Dante nous invite à physiquement nous mêler à ce voyage, nous rythmons notre pas sur le sien, nous voyons ce qu’il nous décrit… (Paul Claudel), et nous offre un poème, une romance, un romancero, qui va bouleverser ceux qui le liront : « On n’avait pas entendu cette voix depuis l’antiquité latine. Et voici que le chant n’est plus réminiscence, mais création réelle, et comme un chant de ruche nouvelle essaimant en Ouest, avec son peuple de Sibylles… » (Saint-John Perse), et Philippe Sollers qui lui a consacré un livre d’entretiens avec Benoît Chantre (5) a raison d’insister qu’il s’agit là du premier grand livre pensé et agi intégralement comme livre par son auteur.
« Les ailes déployées, devant moi se montrait
la belle image que leur doux jouir
formaient, joyeuses, les âmes assemblées ;
chacune paraissait un petit rubis
où brûlait un rayon de soleil si ardent
qu’il reflétait son éclat dans mes yeux » (Le Paradis, Chant XIX)
La force romanesque de La Divine Comédie tient dans cette échappée, cette envolée au cœur de ces trois temps, celui des larmes, du feu et de la glace, celui de l’espoir et du passage, et celui de la Lumière retrouvée, divine. L’écrivain est un voyant, un voyant qui s’embarque tel Ulysse dans un voyage au long cours, mais il ne navigue pas, il marche, il marche pour se révéler, perd connaissance, doute, mais aussi s’enivre des couleurs et des mots qui lui sautent aux yeux et aux lèvres, il marche et ne cesse de parler, donc d’écrire. Voyage où il retrouve Béatrice : Mais elle, qui voyait mon désir, / commença, en riant si joyeuse / que Dieu semblait jouir dans son visage… Qui sera beaucoup plus qu’un guide, une deuxième révélation, comme l’est sa Comédie qui irradie les Lettres depuis des siècles. La Divine Comédie est un tremblement humain et divin, un éblouissement, une source de vie, nourrie de l’exil, de philosophie et de théologie, c’est ce qui en fait sa force unique.

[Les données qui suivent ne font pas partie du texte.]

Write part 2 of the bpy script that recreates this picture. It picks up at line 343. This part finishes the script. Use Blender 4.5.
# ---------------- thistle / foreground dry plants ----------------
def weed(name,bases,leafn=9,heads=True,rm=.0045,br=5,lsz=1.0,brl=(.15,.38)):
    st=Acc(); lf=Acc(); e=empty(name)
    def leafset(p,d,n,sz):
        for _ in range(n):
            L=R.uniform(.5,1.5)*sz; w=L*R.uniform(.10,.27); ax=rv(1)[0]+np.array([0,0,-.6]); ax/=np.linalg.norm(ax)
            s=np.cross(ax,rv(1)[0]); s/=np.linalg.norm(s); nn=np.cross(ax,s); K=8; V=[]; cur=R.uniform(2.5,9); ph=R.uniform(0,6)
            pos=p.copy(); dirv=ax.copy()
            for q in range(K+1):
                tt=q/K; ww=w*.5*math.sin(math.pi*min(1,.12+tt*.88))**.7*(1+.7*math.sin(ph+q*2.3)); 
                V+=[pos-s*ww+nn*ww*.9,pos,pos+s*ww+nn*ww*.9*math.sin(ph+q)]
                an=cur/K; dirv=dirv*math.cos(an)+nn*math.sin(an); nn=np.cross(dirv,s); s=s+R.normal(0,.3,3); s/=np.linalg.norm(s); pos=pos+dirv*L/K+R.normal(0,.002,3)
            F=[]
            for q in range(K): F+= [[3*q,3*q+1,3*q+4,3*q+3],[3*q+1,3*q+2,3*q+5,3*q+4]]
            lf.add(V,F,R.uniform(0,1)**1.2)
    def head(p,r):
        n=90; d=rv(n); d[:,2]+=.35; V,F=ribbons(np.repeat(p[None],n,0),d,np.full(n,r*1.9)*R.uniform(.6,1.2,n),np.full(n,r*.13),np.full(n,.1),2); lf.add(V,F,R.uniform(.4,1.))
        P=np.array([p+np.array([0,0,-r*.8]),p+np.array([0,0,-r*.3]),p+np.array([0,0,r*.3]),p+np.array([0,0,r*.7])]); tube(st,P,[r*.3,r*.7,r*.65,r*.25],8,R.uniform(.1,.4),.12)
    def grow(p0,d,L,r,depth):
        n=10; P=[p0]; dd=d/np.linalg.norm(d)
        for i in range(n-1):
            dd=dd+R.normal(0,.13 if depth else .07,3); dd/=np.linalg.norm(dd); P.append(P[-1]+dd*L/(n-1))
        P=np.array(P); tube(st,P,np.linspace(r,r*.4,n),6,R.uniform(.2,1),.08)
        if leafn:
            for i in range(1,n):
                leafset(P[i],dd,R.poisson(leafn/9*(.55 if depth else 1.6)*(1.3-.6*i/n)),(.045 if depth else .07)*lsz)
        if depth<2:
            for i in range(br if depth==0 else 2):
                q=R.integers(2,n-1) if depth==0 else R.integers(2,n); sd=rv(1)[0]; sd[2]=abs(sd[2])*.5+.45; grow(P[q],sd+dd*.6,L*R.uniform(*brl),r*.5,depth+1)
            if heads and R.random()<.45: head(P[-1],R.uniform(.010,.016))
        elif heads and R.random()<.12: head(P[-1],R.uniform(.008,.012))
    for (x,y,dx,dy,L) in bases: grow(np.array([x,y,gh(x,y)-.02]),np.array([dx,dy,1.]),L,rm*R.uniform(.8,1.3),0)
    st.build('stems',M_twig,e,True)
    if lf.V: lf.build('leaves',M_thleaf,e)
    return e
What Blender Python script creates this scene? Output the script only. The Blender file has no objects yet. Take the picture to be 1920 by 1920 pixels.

« Ô lumière souveraine qui tant t’élèves
au-dessus des pensées mortelles, reprête un peu
à mon esprit de ce que tu semblais,
et rends ma langue si puissante
qu’une étincelle de ta gloire
puisse arriver aux gens du futur… » (Le Paradis, Chant XXXIII)
Philippe Chauché
En plus de La Divine Comédie et ses nombreuses traductions en Français (André Pézard, Gallimard, 1965 ; Alexandre Masseron, Club français du livre, 1954 ; Jean-Charles Vegliante, Imprimerie Nationale, 1996-2007 ; René de Ceccatty, Seuil, 2017 ; Danièle Robert, Actes Sud, 2016-2018-2020 ; Michel Orcel, La Dagana, 2019-2020-2021), on peut lire de Dante : Vita Nova (Mille et une nuits et Garnier Classiques), Vingt poèmes (La Différence), Rimes (Flammarion).
(1) Carlo Ossola, Note sur la présente édition.
(2) le vulgaire… « la langue de la nourrice et du Paradis », dira Pétrarque (Jacqueline Risset, Dante, Une vie, Flammarion, 1995).
(3) Inglese, Vie de Dante, Chronologie, Luca Fiorentini, dans la présente édition.
(4) « Mais L’Enfer, première partie du poème sacré… est bien plus qu’un répertoire de châtiments à méditer. C’est une forêt de symboles qui s’entrecroisent et se suscitent l’un l’autre, sans cesse » (Jacqueline Risset, Dante, Une vie, Flammarion, 1995).
(5) La Divine Comédie, Desclée de Brouwer, 2000.